La crítica de la izquierda social a la reforma constitucional pactada entre los dos grandes partidos de estado para poner topes al gasto público es el reconocimiento de la legitimidad de la Constitución de 1978. Por un lado, se critica la reforma en cuanto a método y formas empleadas; y por otro, en cuanto al fondo, porque ataca los contenidos de carácter social recogidos en el texto reformado.
Ambas razones significan, al fin y al cabo, asumir que, sin esta reforma, la Constitución no sólo es válida, sino legítima y que el nuevo consenso de los partidos de estado la devaluaron con agresiones de forma y fondo. El infantilismo alcanza cotas inimaginables al asirse al referéndum como única forma posible de convalidar esa imposible legitimidad. ¿Acaso de votarse la reforma y obtenerse un resultado favorable se revestiría de legitimidad constitucional a su contenido? Es tan ilegítimo constreñir vía reforma constitucional el gasto de futuros gobiernos como obligarles a incurrir en un nivel mínimo de gasto.

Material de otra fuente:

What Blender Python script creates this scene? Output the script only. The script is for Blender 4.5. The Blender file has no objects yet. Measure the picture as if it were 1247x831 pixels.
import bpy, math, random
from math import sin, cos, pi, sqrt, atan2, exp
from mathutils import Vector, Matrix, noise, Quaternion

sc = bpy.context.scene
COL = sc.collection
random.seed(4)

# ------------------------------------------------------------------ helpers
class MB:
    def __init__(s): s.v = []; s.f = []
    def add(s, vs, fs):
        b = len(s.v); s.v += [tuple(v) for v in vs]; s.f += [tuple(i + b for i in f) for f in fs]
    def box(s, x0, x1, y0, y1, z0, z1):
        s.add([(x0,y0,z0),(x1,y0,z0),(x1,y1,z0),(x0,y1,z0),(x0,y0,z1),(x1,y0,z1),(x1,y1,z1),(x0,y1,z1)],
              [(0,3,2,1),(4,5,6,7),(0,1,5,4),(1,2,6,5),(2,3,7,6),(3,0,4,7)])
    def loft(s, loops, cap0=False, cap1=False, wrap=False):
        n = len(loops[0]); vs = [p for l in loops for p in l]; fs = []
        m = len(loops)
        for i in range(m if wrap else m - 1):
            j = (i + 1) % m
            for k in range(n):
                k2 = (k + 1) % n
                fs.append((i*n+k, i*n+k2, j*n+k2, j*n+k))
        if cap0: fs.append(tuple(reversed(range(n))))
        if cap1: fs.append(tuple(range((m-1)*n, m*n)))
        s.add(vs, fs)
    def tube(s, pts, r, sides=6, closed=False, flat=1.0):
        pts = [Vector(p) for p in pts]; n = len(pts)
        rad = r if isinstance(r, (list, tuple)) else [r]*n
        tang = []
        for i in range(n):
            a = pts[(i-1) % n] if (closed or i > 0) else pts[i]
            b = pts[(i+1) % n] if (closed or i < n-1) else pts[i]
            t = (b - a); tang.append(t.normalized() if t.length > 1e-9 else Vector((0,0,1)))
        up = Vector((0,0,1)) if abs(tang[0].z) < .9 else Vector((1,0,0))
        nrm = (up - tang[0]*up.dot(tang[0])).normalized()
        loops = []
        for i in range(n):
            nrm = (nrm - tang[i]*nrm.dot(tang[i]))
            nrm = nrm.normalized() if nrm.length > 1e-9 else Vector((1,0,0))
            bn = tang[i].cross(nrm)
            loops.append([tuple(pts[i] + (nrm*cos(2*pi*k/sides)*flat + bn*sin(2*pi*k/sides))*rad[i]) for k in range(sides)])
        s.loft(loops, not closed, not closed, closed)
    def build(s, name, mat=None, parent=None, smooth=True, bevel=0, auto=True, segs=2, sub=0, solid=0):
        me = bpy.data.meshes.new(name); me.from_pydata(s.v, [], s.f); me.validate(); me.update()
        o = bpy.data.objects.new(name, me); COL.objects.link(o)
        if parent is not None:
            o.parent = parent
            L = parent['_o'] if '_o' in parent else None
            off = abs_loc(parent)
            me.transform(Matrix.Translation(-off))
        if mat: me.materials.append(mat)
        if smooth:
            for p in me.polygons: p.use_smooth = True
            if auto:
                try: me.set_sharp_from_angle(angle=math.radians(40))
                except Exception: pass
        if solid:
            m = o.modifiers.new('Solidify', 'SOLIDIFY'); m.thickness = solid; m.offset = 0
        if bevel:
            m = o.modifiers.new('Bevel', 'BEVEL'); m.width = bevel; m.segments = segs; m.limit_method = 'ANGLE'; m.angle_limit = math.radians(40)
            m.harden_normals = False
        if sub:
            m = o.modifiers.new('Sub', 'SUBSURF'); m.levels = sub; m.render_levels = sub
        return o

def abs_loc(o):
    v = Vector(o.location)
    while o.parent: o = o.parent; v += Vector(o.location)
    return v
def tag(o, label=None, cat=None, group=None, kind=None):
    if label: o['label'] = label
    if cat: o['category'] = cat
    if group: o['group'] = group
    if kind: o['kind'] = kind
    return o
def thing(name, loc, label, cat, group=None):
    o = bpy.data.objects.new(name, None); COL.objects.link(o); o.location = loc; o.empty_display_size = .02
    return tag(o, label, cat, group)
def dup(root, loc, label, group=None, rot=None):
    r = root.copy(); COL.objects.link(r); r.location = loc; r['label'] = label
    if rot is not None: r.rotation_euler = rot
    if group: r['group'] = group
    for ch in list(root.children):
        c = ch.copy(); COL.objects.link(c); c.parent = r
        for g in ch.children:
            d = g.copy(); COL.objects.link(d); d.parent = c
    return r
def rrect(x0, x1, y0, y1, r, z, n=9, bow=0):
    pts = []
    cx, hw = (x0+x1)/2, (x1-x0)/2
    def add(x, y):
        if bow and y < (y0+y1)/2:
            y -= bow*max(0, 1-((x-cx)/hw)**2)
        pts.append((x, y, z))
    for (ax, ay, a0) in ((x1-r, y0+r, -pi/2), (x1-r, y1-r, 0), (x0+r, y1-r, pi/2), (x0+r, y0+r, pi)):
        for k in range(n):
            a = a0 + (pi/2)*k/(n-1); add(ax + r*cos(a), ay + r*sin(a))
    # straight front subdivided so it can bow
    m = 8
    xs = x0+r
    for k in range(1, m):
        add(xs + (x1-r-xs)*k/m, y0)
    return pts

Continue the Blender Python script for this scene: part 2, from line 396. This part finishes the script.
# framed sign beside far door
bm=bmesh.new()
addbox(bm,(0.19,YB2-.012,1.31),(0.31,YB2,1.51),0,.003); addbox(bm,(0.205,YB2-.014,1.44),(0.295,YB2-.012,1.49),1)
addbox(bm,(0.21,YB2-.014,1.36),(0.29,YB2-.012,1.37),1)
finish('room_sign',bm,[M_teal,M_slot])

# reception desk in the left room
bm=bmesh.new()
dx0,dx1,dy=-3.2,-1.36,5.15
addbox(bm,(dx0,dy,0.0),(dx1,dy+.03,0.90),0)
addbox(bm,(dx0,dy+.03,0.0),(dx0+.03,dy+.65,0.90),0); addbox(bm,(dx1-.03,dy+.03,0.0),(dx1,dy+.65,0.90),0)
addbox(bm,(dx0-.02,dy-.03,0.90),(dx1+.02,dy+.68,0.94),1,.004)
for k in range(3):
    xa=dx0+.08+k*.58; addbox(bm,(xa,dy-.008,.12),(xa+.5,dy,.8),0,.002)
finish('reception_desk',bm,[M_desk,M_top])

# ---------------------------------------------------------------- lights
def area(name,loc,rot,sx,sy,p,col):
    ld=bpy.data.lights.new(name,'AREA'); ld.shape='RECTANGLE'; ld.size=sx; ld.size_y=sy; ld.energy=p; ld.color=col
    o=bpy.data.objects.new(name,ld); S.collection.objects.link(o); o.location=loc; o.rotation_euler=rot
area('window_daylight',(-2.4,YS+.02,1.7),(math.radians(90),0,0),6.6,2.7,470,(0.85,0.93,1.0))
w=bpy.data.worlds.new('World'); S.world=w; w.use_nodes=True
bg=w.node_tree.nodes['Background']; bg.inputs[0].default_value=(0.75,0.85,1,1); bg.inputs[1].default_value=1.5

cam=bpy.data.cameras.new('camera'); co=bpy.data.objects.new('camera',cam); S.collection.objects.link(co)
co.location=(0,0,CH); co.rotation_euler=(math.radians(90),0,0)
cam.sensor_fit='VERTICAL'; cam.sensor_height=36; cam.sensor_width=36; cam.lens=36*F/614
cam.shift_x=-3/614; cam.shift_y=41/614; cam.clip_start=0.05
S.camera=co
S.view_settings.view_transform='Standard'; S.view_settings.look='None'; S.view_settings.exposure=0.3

La superficialidad de criticar la reforma constitucional por su forma y contenido invocando los derechos recogidos en la propia constitución es legitimar al texto en sus restantes previsiones y aún la ausencia de un período de Libertad Constituyente en España. La crítica desde el punto de vista de la democracia formal es mucho más profunda al partir de la recusación integral de esta Constitución por no constituir nada, ya que no separa en origen los poderes estatales ni instituye principio representativo en modo alguno.
Porque esa, y ninguna otra, es la función de una Constitución. La introducción en ella de catálogos sin fin de derechos individuales o sociales significa mezclar continente y contenido, lo político y la política. De ahí la añadida inutilidad de la reforma, que deja a la regulación por Ley Orgánica su propia efectividad dependiendo del gobierno turnante y, en todo caso, de potencias extranjeras.
En esta continua mentira, que es crimen sobre crimen, lo programático se convierte en excepción a la regla general en esa ceremonia de la confusión que es mezclar programas de derechos con la constitución de lo político. Listados consensuados por las pretensiones de las ideologías se suman en articulados tan extensos como ininteligibles e inútiles constriñendo la actuación de los futuros gobiernos según el mandato que la ciudadanía les imponga. Y mientras, a la separación de poderes y al principio representativo, ni se les ve ni se les espera.